Этого довольно! Нет необходимости доказывать способность логики туземца к обобщениям, классификациям, анализу, поискам аналогий и сопоставлений. В ее основе (и в основе леви-брюлевской партиципации тоже) лежит элементарный прагматизм: надо объяснить то, что тебя окружает, иначе жить невозможно. Эта забота издревле присуща человечеству. Тем не менее Леви-Строс на базе собранного им в американских джунглях и прериях материала, как в свое время и Пропп, составляет таблицы и матрицы, пишет алгебраические формулы и рисует геометрические схемы.
Не пугайся, читатель, мы не станем в них вдаваться — специальной литературы на сей счет и так хватает [79]. Отметим лишь следующее. Математика эта чрезвычайно полезна для подтверждения различных теорий происхождения сказки. Можно доказать, например, что «символика людоедского проглатывания детей и эротического насилия в австралийской мифологии близки друг другу». Прожорливой бабке Мутинге одиноко? Не беда! Теперь к сюжету, эквивалентному нормальной инициации, можно приткнуть его негативную трансформацию — насилие брата над сестрами. Тоже инициация в своем роде. Внутренняя структура этих эпизодов одинакова: дети без родителей в поисках пищи и во власти губителя. В европейском фольклоре устанавливается аналогичное соотношение: Баба Яга кушает детей, отец или брат преследуют Золушку (инцест!), а змей похищает царевну [80].
А как же «волшебная романтика»? Несерьезно это! Логика и математика — вот высшее достижение человечества. Не у христианских мистиков надо было учиться — они не могут объяснить видимый мир, а некоторые даже не желают, — а у мудрых дикарей. Никаких тайн, никакого волшебства! Леви-Строс соотносит сказочных существ с зоологическими видами и дает толкование бразильскому мифу, который так не нравился Жирмунскому. Человек и дикий зверь (ягуар) полярно отстоят друг от друга: один ест жареное, другой — сырое мясо, а главное — ягуар ест человека, но человек не ест ягуара. Между двумя членами существует отношение, основанное на отсутствии какой-либо взаимности. Предполагается, что некогда было наоборот: ягуар умел жарить мясо, а человек — нет. Чтобы они поменялись ролями, необходим посредник — женщина. В лесу она встречает ягуара, становится его женой, а потом они вместе поселяются в деревне. Ягуар учит людей жарить мясо, но его супруга постепенно дичает. Свою миссию она выполнила, и ее дальнейшее существование противоречило бы исходной ситуации, которая определяется отсутствием обоюдной общности между ягуаром и человеком. Поэтому женщину убивают, а разозленный ягуар уходит [81]. Да здравствует жареное мясо с его логикой, долой чудеса с их глупостью!

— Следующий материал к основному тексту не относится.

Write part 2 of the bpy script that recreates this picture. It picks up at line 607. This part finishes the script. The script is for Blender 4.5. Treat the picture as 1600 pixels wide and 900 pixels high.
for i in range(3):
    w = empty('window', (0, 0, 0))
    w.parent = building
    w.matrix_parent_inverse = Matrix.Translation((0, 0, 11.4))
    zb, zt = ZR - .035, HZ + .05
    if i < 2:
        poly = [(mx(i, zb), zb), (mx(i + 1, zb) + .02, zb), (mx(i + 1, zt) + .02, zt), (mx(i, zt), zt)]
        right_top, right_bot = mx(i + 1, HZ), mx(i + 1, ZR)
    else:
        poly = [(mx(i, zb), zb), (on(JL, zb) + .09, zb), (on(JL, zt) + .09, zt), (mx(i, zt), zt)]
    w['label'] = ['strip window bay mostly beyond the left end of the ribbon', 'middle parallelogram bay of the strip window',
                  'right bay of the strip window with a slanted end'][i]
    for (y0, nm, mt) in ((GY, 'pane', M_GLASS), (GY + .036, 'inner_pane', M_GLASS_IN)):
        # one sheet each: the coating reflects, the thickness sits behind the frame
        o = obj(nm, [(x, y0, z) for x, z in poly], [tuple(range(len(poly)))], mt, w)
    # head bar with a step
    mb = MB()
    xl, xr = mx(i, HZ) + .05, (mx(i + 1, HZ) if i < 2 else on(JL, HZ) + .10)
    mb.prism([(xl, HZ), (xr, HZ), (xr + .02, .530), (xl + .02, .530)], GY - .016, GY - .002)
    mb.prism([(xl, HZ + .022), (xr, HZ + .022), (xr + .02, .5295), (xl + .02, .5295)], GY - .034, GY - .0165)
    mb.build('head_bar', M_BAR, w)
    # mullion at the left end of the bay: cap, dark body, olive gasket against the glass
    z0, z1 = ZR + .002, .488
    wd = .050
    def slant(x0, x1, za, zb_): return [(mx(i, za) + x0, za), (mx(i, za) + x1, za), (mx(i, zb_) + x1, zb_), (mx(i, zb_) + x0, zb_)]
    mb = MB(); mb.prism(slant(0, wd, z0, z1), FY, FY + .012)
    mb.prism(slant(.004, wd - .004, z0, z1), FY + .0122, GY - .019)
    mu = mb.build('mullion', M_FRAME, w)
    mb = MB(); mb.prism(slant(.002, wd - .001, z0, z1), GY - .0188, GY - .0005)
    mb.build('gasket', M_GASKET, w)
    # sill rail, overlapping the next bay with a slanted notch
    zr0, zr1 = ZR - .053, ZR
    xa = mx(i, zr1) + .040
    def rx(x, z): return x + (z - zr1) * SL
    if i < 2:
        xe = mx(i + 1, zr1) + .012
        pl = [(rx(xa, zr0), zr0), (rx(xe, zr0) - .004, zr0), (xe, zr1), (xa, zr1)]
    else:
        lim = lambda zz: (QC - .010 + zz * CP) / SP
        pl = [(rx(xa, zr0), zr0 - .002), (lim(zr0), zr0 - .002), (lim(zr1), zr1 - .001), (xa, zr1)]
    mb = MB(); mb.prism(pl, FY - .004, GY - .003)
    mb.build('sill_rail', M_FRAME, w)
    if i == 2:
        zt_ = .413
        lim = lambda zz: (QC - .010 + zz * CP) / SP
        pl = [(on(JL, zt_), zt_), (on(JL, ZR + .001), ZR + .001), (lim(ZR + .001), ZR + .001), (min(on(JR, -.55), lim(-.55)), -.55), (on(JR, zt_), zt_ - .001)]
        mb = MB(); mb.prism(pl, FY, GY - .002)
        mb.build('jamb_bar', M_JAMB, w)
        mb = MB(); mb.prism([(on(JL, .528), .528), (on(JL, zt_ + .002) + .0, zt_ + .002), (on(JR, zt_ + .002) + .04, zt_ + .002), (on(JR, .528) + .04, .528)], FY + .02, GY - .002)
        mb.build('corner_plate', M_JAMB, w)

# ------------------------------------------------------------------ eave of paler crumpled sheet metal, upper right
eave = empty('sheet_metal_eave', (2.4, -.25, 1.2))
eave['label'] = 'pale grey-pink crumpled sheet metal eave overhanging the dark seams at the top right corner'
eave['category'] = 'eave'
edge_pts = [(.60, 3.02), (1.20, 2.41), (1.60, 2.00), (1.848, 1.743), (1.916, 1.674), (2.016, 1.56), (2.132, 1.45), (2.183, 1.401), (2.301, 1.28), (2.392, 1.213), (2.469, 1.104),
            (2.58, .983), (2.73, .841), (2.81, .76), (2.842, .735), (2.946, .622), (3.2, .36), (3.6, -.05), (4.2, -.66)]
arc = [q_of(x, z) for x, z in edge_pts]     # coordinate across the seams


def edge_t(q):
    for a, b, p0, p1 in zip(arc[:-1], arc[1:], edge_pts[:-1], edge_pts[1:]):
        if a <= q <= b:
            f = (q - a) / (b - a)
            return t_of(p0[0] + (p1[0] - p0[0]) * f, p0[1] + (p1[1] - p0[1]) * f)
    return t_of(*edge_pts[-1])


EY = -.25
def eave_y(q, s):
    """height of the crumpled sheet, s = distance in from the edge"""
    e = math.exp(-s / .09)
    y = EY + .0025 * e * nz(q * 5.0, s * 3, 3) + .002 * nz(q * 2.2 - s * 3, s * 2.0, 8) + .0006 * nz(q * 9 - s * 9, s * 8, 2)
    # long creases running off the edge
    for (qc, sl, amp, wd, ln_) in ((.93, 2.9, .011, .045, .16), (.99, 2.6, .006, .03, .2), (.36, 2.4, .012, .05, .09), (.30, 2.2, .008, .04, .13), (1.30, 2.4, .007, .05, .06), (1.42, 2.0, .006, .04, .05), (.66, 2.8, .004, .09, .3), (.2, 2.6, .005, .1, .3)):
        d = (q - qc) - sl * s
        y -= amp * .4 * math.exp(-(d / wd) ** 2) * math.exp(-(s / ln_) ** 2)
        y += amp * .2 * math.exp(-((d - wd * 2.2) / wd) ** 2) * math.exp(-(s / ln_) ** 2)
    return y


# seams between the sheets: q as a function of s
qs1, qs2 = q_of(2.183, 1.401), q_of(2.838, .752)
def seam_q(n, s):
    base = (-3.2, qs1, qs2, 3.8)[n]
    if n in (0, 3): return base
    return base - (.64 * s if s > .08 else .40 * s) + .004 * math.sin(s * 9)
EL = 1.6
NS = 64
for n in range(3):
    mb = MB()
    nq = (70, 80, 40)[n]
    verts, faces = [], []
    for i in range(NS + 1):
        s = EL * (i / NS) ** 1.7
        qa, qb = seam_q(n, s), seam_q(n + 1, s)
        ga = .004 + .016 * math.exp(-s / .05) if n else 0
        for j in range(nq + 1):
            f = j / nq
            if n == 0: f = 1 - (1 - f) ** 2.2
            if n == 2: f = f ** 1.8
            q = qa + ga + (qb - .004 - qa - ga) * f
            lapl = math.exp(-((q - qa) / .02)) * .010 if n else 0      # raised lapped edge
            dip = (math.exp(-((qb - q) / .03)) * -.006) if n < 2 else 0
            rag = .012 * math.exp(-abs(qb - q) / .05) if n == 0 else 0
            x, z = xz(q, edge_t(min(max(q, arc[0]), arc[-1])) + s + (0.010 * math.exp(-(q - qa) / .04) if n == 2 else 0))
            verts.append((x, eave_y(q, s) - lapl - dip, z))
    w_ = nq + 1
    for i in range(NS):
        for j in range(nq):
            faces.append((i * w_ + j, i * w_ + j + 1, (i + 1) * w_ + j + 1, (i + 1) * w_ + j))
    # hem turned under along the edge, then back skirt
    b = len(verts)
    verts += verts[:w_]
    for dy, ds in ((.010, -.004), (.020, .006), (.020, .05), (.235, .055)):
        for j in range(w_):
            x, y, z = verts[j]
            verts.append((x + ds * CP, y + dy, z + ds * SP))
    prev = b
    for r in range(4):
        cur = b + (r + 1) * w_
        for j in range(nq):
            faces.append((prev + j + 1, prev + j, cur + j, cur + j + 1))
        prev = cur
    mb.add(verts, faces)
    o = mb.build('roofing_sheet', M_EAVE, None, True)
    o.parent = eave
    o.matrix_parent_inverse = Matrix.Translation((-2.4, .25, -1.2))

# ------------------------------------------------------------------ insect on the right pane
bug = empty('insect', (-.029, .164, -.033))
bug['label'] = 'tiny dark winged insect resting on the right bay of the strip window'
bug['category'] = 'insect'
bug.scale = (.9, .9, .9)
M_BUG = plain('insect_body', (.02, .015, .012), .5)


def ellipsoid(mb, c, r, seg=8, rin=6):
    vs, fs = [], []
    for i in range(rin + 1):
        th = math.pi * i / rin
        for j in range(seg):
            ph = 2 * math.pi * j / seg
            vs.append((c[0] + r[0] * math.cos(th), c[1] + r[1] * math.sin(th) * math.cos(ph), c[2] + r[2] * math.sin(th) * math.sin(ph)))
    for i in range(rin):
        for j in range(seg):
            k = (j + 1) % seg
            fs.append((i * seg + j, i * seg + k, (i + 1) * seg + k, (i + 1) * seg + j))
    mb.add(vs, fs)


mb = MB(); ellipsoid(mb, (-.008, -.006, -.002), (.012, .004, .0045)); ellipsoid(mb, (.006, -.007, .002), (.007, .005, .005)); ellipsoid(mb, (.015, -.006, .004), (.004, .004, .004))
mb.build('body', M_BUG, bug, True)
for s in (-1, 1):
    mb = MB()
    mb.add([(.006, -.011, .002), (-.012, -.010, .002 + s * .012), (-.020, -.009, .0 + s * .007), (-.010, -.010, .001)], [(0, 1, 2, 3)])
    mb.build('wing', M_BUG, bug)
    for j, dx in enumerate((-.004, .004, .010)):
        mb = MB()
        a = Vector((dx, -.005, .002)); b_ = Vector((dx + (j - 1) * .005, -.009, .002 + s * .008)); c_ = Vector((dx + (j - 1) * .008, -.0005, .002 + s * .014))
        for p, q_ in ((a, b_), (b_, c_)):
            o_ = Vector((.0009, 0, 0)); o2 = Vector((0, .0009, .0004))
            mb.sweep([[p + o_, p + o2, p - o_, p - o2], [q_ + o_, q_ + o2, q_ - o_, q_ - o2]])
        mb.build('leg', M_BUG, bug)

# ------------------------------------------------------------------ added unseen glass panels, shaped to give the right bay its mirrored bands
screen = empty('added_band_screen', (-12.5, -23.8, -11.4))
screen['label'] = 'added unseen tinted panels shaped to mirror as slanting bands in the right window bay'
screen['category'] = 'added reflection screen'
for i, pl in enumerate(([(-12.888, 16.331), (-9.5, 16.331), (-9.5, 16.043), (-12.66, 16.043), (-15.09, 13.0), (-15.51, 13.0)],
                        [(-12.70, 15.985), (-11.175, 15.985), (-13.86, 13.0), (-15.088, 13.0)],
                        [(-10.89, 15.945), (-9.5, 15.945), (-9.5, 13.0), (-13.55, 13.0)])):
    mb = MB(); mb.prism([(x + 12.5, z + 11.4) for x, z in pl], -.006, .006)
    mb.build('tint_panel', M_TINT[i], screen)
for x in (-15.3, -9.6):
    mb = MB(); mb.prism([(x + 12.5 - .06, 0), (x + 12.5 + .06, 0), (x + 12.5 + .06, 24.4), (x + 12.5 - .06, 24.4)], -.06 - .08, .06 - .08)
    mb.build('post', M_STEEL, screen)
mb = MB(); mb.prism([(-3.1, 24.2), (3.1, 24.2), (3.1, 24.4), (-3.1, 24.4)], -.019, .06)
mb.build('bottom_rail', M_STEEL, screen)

Если бы дивные творения первобытной логики уцелели в первозданном виде, цены бы им не было. Но ученые понимают, что сказка цивилизованного мира сильно изменилась. Нельзя отдавать ее на откуп мистикам! Ведь в ней выражены «чаяния и ожидания народные» (В.И. Ленин), это великое художественное воплощение мировоззрения народа и его идеалов. Е.М. Мелетинский реабилитирует евразийскую сказку перед лицом структурной школы. Пусть в ней слишком много чудесного, затрудняющего ее социально-политический анализ, но есть и глубокий социальный конфликт, и важнейшая информация о социальном укладе доклассового общества [82].